| A block of data |
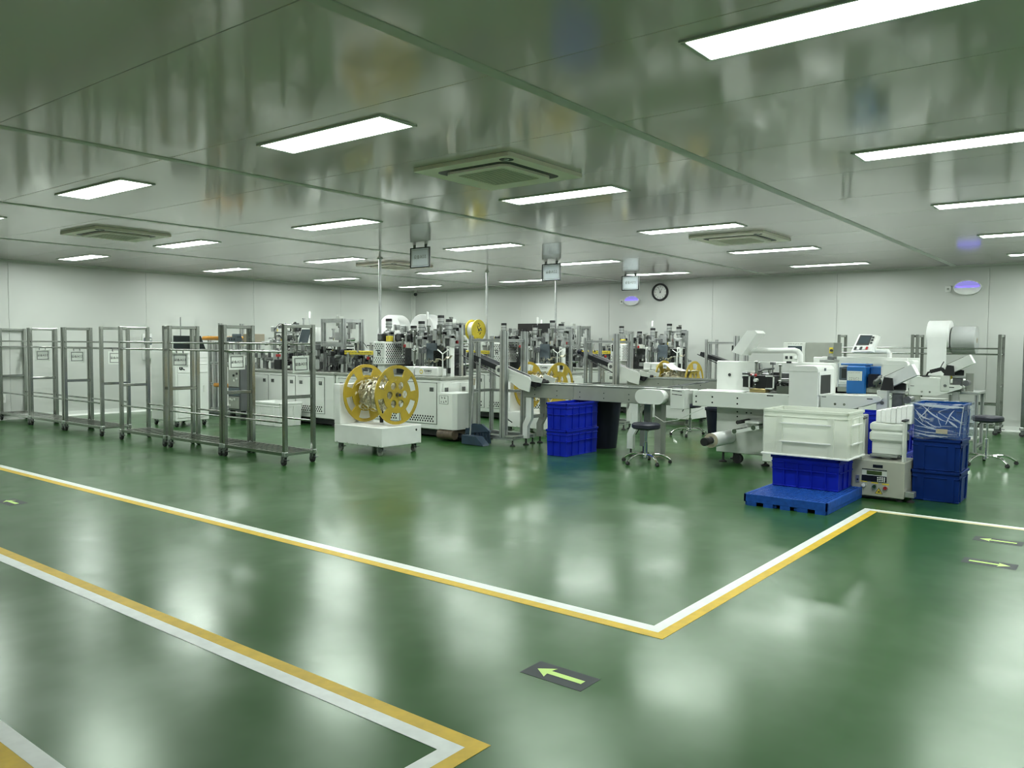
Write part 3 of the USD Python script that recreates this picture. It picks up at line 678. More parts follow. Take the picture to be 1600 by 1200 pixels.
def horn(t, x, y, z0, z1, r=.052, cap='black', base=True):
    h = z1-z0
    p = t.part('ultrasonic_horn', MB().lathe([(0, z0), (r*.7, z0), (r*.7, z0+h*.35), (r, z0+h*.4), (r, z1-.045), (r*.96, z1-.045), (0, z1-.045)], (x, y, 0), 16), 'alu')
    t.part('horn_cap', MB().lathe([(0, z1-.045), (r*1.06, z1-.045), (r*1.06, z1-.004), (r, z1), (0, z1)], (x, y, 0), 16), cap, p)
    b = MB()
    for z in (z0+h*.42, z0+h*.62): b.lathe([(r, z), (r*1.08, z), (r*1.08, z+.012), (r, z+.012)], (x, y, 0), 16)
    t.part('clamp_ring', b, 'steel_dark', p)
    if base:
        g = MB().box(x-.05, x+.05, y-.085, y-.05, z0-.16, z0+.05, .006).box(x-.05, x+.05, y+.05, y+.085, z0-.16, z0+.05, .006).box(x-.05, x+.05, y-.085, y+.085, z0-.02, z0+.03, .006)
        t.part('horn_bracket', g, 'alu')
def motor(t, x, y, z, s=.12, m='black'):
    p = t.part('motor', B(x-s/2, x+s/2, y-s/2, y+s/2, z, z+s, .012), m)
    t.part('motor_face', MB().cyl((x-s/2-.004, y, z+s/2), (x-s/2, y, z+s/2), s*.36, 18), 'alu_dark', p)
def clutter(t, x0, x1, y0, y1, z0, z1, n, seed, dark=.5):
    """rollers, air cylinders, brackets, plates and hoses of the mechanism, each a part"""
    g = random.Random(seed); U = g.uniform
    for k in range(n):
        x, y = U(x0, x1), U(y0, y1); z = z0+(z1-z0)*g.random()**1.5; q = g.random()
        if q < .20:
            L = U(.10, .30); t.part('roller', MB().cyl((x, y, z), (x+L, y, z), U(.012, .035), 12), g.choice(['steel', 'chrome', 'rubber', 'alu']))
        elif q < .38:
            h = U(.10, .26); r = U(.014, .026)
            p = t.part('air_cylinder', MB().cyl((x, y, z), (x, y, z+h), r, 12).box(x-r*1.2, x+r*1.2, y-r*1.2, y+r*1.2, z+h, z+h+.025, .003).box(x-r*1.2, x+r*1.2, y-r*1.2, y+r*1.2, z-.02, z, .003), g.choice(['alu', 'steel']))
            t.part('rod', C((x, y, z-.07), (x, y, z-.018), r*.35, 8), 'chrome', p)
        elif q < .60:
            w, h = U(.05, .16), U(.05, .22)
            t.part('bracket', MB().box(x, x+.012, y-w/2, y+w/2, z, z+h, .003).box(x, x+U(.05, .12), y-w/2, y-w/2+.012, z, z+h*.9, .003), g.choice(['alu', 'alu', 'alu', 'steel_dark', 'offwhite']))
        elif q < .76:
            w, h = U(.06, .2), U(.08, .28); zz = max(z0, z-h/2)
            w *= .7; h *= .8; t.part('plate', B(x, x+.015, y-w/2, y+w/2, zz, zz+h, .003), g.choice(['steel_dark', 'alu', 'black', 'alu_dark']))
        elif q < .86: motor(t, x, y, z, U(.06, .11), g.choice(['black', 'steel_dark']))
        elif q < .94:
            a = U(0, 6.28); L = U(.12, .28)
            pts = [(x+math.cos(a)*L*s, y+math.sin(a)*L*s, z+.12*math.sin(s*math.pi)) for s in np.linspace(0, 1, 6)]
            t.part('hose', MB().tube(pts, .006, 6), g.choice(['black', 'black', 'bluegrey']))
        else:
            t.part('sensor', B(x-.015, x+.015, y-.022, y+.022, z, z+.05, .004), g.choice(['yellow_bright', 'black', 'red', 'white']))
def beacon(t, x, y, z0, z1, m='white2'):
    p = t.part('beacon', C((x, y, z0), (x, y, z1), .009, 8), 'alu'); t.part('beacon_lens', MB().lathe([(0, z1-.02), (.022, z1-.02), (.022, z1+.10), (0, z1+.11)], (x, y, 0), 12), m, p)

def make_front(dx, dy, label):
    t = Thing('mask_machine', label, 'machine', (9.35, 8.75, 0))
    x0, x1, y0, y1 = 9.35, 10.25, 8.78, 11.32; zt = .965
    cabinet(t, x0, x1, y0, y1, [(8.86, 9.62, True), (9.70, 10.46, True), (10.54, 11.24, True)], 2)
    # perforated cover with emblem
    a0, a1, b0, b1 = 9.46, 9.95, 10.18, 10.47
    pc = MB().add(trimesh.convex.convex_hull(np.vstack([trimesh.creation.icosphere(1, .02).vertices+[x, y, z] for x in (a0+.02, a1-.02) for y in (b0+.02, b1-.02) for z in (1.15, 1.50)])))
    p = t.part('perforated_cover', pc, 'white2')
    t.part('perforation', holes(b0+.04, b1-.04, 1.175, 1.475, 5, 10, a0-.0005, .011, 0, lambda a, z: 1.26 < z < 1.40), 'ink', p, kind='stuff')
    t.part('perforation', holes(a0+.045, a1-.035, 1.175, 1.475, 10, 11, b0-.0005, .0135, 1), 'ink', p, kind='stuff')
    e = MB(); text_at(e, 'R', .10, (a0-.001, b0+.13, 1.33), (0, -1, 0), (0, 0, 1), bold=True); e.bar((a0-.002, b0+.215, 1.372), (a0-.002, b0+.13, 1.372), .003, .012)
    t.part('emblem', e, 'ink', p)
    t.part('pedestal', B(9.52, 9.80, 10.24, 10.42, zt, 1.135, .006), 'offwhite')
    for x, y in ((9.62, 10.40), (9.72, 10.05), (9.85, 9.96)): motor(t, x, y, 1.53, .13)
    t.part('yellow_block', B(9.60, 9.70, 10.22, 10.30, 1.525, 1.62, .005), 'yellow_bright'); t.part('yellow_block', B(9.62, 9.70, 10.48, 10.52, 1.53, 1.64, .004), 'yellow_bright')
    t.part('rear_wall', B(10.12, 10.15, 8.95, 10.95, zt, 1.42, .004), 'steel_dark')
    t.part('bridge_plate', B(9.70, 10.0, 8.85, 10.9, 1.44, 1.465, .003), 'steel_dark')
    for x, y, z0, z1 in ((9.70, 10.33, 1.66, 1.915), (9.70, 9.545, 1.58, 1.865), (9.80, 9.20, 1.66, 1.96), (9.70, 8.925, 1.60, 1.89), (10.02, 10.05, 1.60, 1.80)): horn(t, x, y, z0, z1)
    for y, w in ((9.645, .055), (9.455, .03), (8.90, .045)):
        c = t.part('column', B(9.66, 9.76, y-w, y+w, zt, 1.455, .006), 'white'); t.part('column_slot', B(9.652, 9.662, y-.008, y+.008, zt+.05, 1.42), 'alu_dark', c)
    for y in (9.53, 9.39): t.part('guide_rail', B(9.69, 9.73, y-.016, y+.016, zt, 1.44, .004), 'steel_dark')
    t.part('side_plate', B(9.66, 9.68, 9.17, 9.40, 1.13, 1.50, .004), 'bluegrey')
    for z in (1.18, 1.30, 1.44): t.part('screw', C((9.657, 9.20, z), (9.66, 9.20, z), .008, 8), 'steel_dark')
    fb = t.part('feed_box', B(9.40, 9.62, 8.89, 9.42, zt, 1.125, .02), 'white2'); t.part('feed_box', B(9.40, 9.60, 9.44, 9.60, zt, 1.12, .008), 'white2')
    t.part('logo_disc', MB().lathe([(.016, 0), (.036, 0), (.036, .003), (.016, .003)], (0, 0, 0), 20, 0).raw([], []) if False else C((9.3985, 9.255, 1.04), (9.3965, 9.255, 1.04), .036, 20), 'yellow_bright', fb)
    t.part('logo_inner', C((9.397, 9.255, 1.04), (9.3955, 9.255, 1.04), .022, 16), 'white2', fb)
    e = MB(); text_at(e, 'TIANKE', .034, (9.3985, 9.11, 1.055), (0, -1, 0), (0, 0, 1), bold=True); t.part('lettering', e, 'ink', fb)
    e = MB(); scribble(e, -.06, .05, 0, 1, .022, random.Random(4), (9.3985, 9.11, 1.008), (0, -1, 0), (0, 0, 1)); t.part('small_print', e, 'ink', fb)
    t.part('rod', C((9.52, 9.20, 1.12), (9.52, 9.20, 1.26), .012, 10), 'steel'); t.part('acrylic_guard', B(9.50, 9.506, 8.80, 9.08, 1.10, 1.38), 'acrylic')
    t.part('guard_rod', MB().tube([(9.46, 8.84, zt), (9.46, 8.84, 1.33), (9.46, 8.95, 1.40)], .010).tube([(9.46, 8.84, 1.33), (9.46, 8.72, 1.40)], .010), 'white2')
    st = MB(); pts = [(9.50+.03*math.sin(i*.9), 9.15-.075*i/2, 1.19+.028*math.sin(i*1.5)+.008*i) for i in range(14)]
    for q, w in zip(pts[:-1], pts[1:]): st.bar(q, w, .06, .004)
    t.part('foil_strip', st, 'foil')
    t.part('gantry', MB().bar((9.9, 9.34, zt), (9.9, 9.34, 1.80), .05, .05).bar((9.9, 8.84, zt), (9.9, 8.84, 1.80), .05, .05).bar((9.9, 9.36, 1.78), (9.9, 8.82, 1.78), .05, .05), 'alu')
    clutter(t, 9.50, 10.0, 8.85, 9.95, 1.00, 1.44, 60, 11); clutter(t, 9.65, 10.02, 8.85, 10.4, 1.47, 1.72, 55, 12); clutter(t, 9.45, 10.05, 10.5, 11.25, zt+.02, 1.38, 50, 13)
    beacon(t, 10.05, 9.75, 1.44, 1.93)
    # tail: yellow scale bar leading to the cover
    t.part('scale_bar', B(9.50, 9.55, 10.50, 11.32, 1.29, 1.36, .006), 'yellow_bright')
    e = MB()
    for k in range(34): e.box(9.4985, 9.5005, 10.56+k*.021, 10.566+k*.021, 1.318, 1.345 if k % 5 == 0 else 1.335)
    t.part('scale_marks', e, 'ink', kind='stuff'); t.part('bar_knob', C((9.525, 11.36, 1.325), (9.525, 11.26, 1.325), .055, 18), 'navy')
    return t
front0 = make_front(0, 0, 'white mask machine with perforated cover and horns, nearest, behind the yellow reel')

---

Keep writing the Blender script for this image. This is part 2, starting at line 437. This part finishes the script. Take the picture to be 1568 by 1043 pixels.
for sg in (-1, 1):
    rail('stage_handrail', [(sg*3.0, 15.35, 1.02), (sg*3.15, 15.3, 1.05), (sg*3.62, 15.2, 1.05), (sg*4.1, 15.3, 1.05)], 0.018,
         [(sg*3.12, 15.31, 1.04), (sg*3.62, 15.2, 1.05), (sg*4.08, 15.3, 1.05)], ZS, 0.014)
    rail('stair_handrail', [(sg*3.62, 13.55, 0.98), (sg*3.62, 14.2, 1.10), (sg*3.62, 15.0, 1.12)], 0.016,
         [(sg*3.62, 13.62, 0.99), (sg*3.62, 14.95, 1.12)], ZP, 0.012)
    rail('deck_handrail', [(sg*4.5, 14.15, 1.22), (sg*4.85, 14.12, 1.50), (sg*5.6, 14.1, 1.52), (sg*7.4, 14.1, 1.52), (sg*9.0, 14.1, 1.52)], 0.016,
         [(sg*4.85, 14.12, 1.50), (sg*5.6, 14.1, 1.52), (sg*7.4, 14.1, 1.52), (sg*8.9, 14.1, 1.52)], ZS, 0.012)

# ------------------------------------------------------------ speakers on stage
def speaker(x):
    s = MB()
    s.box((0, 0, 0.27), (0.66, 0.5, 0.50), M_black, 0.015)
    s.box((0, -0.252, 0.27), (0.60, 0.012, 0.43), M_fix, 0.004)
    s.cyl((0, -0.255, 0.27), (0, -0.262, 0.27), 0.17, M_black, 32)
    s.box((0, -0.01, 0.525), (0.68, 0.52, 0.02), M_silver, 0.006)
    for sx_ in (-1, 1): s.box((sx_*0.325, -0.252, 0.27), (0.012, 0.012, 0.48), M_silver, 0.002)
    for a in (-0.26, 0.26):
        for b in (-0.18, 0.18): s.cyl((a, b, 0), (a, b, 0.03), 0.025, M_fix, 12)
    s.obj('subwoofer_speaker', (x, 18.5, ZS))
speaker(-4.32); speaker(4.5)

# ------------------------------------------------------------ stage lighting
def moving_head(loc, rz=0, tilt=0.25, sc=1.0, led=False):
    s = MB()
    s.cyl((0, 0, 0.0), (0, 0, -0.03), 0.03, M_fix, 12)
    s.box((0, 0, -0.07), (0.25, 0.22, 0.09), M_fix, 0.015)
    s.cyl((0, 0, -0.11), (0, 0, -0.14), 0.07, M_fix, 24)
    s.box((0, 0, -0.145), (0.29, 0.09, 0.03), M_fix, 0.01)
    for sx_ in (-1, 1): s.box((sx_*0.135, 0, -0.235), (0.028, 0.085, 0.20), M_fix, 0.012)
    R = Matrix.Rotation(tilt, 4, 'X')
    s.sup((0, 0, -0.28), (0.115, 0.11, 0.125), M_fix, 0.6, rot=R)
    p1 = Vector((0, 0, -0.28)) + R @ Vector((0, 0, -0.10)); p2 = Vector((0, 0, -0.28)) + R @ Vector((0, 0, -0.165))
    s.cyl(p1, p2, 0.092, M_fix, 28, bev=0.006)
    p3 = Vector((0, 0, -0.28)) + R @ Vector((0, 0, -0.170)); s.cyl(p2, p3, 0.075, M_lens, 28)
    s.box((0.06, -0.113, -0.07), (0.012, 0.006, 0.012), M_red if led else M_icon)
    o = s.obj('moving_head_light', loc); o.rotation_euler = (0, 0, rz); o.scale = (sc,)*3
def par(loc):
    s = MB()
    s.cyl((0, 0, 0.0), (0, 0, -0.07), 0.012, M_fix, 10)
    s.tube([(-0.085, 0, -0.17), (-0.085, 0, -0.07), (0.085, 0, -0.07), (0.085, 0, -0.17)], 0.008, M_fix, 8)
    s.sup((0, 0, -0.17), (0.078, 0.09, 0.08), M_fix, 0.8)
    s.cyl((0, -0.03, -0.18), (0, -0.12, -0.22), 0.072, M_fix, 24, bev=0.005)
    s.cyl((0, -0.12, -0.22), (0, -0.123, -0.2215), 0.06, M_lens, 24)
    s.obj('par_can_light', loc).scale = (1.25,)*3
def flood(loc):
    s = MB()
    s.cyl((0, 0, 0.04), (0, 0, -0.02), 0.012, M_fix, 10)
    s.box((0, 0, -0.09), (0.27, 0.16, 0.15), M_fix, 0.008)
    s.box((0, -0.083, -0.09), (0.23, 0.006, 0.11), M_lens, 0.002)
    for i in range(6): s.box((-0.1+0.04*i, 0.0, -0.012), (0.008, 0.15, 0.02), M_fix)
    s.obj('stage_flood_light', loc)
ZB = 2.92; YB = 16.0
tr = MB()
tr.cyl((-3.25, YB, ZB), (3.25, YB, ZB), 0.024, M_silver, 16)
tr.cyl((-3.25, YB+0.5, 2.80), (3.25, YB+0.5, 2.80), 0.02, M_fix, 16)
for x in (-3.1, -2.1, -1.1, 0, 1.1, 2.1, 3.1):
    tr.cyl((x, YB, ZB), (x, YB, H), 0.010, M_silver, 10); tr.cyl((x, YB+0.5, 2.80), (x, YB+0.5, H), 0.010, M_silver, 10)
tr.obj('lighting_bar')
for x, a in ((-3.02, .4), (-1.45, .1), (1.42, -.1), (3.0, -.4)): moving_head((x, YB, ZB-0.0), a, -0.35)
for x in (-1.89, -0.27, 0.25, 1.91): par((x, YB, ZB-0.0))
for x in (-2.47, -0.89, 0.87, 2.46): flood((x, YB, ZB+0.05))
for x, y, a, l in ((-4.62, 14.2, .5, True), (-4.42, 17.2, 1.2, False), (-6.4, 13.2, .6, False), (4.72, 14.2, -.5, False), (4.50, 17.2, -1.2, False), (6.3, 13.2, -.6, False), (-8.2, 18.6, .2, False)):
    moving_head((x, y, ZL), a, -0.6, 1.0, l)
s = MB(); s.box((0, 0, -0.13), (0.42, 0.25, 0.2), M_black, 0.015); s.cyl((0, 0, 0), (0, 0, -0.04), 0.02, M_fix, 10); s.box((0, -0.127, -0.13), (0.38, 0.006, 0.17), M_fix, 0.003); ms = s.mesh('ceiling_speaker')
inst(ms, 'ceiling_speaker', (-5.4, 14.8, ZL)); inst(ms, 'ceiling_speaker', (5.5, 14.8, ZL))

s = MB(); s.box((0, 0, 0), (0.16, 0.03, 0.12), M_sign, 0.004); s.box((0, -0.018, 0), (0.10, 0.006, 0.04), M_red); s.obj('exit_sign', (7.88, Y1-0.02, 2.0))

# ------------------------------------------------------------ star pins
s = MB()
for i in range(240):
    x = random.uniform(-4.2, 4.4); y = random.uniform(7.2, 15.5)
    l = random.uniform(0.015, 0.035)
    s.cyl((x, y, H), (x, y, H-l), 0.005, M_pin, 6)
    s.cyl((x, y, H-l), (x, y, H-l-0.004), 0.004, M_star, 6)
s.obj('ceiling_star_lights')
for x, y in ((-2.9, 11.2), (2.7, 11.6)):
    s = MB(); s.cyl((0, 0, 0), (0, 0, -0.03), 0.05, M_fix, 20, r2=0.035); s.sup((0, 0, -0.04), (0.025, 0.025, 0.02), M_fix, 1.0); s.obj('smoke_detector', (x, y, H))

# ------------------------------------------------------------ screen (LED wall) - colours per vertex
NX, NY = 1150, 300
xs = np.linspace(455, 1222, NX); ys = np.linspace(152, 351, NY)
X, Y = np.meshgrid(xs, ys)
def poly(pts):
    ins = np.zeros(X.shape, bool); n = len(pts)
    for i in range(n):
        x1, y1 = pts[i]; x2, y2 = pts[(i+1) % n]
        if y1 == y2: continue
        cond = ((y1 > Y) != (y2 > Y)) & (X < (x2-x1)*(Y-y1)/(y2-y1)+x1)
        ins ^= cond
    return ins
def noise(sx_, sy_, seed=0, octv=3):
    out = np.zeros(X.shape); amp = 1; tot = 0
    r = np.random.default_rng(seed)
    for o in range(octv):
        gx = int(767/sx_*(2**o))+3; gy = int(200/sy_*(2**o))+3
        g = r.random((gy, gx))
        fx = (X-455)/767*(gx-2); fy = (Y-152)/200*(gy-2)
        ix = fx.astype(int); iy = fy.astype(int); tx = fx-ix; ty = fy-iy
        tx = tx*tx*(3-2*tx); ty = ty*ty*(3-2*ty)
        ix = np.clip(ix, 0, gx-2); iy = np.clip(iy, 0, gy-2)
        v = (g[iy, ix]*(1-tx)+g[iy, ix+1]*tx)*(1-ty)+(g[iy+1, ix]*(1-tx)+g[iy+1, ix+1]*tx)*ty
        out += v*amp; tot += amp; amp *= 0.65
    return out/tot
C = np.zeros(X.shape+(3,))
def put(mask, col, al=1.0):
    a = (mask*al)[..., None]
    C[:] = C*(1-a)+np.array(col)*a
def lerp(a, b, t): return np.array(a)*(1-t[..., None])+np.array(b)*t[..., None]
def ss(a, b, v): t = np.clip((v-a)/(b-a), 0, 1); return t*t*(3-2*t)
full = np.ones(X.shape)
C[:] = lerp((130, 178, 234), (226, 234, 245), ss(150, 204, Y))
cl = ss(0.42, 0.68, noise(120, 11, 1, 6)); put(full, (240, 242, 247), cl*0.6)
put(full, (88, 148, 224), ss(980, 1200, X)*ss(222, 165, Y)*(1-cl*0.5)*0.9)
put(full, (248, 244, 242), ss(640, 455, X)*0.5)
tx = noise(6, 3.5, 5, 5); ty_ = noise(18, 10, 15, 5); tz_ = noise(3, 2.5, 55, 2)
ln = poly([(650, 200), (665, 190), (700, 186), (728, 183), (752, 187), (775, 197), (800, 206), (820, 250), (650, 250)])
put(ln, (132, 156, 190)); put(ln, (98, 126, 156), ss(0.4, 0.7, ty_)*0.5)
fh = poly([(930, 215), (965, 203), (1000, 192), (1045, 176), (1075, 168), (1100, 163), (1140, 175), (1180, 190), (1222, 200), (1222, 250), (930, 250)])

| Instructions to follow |
Wherever a line in the data above holds "Take", copy that line.

| Complete answer |
Write part 3 of the USD Python script that recreates this picture. It picks up at line 678. More parts follow. Take the picture to be 1600 by 1200 pixels.
Keep writing the Blender script for this image. This is part 2, starting at line 437. This part finishes the script. Take the picture to be 1568 by 1043 pixels.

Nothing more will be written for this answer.